Gana stambhas are musical stone pillars found in Hindu temples in South India especially in Tamil Nadu. There are also rare temple with musical stone pillars in Kerala, Karnataka, Andhra Pradesh and Telangana. Musical pillars in Hindu temples show how architecture could be combined with requirements of music.

Musical Stone Pillars In Hindu Temples - Size - Stone - Musical Notes - Raga

Musical stone pillars are made of ferrous granite stone and they support the roof like ordinary pillars. But their unique feature is that they are capable of producing musical notes (swaras) when tapped.

The cluster of pillars chiseled out of a huge block of resonant stone is played upon with two sticks, with a hard striking knob at the both ends. The performers stand on opposite sides and play on the pillars.
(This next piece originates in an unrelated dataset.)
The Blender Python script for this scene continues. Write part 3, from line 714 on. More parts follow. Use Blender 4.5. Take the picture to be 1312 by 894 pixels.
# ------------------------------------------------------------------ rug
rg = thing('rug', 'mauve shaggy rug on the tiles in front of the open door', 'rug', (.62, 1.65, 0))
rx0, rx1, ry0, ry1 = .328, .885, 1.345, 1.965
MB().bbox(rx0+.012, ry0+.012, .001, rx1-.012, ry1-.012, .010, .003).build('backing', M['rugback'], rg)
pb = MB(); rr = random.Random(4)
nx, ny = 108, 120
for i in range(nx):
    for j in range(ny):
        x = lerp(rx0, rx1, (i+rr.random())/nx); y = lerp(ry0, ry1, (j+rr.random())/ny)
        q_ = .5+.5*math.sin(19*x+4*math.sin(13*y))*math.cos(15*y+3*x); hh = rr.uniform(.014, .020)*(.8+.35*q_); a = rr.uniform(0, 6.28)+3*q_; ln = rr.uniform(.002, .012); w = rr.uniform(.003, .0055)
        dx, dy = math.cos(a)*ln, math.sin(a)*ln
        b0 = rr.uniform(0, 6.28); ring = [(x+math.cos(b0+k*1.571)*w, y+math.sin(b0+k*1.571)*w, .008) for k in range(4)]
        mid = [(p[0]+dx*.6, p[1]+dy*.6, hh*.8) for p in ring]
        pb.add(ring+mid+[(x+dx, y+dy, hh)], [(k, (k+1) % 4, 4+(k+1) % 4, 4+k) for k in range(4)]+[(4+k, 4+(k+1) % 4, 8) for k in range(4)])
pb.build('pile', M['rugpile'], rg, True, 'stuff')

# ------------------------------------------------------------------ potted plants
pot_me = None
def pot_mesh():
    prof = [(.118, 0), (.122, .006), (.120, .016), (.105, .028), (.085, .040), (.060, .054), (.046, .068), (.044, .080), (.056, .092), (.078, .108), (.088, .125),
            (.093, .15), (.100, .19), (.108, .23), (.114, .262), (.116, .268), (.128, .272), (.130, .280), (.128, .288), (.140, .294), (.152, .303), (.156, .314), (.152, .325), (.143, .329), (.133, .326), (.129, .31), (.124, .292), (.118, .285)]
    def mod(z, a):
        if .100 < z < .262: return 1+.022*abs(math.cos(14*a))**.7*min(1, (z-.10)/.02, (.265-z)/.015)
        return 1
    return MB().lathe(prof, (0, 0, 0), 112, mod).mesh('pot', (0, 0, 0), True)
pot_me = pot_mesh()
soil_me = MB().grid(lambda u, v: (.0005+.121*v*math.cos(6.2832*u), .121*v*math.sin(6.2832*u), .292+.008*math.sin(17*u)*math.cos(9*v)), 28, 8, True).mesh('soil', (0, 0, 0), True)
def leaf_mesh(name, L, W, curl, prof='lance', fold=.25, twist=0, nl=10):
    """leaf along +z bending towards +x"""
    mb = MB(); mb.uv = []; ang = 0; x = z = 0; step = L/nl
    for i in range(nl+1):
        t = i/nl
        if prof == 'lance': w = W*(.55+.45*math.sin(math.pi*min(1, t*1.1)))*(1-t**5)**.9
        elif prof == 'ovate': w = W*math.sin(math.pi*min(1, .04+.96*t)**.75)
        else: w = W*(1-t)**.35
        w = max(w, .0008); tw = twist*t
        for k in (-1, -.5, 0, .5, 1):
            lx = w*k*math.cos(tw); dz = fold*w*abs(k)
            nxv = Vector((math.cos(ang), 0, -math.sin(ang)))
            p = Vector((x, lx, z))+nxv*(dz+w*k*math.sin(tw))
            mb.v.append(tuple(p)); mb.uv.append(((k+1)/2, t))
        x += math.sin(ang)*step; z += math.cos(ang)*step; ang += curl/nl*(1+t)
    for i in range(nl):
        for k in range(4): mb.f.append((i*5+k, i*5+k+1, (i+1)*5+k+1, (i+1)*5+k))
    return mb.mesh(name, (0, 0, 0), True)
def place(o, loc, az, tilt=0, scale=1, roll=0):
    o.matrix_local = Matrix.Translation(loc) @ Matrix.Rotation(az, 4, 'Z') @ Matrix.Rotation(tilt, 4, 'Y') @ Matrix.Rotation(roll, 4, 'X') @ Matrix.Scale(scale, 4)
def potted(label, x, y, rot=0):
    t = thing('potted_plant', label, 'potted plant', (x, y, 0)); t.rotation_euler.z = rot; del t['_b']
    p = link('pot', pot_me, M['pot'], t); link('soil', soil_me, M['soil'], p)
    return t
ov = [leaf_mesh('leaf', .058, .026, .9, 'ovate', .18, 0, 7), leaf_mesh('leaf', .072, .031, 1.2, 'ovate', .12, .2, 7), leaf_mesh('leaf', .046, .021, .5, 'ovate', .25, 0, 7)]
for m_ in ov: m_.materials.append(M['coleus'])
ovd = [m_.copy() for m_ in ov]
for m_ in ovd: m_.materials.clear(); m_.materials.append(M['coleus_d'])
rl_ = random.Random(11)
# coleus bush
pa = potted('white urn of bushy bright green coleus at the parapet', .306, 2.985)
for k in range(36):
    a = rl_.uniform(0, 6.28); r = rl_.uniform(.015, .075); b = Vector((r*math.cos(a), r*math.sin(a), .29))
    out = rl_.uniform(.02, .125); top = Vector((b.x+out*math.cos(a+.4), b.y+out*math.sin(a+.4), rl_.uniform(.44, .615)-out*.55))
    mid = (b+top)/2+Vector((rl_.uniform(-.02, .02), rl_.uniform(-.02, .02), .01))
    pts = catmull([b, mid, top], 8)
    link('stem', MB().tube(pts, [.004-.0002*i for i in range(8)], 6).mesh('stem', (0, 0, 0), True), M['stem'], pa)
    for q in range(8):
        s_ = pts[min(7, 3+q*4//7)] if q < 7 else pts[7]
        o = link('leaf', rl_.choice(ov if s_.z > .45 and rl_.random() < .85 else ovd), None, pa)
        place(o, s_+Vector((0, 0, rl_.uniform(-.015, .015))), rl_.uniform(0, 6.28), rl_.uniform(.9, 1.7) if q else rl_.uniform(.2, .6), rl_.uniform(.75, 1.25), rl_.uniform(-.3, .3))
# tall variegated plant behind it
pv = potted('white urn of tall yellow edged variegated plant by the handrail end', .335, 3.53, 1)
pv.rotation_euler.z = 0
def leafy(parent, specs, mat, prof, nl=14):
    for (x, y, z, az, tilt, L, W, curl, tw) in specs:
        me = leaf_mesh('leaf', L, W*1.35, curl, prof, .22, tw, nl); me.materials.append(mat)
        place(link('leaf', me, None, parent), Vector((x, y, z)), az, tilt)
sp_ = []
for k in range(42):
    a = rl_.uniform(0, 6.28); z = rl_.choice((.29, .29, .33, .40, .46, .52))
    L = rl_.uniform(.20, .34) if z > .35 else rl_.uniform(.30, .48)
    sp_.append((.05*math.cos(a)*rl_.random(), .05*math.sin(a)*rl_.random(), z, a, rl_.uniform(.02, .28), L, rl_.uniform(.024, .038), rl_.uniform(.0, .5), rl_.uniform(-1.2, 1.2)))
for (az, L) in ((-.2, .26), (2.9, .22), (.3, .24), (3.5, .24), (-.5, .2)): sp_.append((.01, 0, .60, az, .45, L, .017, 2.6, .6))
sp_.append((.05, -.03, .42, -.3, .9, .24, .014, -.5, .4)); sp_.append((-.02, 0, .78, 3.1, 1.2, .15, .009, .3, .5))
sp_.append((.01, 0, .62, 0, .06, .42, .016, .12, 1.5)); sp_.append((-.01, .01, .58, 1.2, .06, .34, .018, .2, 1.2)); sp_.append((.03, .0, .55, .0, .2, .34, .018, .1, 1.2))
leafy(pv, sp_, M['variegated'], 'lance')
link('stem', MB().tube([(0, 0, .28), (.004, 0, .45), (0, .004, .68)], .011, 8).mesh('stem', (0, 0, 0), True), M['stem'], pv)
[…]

The tonic notes emanating from the pillars resemble the notes of the jalatharangam (sound produced from cups containing water).

The pillars are of various artistic shapes: cylindrical, square, octagonal, fluted and twisted.
When a pillar is struck one can feel and hear a sympathetic vibration from the opposite pillar, graduated to the same pitch.

The height of these musical pillars range from 4 feet to 7 feet. The notes produced by them correspond to the scales of ragas like Shankarabharanam, Harikamboji and Kharaharapriya.

Famous Hindu Temples With Musical Stone Pillars

The temples at Pampaputi, Chandeshwari and Vithala at Hampi and the temples at Lepakshi, Tadpatri, Madurai, Alagar Kovil, Alwarthirunagari, Tirunelveli, Kalakkad, Suchindram and Thiruvananthapuram contain splendid specimens of musical stone pillars.

The three musical stone pillars at the corners of the mandapam of the deity Sundaravalli in Thadikombu near Dindigul give the correct notes of the Vedic chant : udatta, anudatta, and svarita. Vedic hymns were recited to the accompaniment of music from these pillars.

In the temple at Darasuram, near Kumbakonam, the stone steps of the bali pitha give musical notes.

In the temple at Simhachalam in Andhra Pradesh, notes are heard from the stone foliage work on the top of the pillars.

There are also musical pillars used for Shruti Stambha (drone accompaniments) and tala stambha (rhythmic accompaniments).